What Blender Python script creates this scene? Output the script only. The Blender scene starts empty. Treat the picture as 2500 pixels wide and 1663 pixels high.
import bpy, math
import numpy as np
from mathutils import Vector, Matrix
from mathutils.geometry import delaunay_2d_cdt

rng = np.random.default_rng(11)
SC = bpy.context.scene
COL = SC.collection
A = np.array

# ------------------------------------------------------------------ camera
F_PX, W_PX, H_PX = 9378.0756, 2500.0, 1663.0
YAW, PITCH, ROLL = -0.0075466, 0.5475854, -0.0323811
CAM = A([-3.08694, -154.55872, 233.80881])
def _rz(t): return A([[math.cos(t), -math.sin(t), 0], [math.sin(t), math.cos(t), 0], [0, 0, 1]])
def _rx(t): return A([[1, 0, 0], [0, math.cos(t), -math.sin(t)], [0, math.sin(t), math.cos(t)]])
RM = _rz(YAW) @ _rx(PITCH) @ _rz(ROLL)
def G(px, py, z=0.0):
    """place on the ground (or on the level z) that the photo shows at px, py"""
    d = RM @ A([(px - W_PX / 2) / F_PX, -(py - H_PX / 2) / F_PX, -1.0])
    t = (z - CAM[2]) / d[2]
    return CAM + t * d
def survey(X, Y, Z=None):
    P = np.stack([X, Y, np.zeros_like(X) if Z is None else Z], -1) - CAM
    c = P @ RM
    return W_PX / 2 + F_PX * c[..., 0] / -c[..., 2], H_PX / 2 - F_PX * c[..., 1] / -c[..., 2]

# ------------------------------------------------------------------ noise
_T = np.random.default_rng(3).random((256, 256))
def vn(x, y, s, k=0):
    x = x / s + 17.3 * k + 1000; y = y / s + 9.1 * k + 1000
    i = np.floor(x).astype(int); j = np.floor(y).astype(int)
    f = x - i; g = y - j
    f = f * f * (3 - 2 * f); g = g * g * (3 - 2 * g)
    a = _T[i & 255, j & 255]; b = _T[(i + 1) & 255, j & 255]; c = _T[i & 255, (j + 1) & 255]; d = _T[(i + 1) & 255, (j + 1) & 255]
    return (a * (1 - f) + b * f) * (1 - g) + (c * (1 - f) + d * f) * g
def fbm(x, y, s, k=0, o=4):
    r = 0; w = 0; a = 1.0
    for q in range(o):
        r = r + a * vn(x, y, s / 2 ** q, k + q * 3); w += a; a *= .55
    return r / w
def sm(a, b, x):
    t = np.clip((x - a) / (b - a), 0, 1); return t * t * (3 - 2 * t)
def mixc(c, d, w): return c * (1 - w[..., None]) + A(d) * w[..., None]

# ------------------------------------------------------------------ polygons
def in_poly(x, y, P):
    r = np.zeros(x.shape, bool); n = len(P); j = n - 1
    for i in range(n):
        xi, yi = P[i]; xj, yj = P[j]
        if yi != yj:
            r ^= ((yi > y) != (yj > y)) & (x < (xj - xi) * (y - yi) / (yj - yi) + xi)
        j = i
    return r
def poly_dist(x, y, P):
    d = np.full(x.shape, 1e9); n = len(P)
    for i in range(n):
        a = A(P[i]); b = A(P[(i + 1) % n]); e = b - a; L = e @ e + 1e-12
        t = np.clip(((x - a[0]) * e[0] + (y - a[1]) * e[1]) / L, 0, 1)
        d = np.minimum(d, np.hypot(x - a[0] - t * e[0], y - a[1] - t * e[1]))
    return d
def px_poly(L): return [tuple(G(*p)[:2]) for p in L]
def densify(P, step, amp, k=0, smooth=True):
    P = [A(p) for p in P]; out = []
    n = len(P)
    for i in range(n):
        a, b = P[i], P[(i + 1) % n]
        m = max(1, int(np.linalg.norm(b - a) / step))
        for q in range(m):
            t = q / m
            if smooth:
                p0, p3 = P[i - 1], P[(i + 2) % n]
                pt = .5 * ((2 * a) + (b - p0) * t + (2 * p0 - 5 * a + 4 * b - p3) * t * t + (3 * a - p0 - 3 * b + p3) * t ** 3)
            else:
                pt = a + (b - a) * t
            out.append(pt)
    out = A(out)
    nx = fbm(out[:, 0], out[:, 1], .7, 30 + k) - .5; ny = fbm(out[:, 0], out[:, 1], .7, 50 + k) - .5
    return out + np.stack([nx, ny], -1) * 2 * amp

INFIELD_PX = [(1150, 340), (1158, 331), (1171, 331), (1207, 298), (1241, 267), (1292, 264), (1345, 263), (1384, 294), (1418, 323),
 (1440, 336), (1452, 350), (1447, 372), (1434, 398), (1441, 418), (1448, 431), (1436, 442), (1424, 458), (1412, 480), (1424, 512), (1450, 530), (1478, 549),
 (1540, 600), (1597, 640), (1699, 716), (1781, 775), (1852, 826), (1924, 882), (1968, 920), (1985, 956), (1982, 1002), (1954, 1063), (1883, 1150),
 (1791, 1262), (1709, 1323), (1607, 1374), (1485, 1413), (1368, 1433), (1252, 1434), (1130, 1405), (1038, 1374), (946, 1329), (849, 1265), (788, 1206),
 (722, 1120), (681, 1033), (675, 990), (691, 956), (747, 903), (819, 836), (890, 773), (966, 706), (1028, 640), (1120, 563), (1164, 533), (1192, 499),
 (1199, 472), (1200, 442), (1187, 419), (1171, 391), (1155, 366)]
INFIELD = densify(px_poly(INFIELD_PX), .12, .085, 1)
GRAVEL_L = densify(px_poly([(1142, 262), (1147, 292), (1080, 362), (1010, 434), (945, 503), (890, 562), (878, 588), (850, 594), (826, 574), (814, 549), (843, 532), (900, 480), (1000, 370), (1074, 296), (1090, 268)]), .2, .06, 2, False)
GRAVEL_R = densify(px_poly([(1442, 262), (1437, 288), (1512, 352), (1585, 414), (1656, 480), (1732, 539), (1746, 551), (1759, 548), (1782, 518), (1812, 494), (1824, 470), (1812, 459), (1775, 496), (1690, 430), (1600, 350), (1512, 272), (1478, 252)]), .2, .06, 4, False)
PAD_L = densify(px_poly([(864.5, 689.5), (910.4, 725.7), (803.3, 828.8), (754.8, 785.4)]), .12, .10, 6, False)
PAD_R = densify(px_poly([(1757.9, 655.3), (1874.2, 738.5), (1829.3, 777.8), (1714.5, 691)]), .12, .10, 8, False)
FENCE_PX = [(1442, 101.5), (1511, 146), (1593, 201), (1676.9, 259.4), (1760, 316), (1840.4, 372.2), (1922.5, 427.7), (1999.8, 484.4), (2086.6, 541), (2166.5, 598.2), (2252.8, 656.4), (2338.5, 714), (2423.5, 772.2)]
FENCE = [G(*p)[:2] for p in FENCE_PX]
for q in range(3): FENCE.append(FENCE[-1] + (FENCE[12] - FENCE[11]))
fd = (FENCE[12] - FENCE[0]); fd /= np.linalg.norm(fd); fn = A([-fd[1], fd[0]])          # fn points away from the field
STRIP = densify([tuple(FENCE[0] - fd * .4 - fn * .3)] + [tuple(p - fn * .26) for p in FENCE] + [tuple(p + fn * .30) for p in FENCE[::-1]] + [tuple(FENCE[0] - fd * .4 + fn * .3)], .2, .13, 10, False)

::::

## BRIEF:
Restate, word for word and with nothing added, the lines from the first line of the listing through the one where "A = np.array" stands.

## IN RESPONSE:
What Blender Python script creates this scene? Output the script only. The Blender scene starts empty. Treat the picture as 2500 pixels wide and 1663 pixels high.
import bpy, math
import numpy as np
from mathutils import Vector, Matrix
from mathutils.geometry import delaunay_2d_cdt

rng = np.random.default_rng(11)
SC = bpy.context.scene
COL = SC.collection
A = np.array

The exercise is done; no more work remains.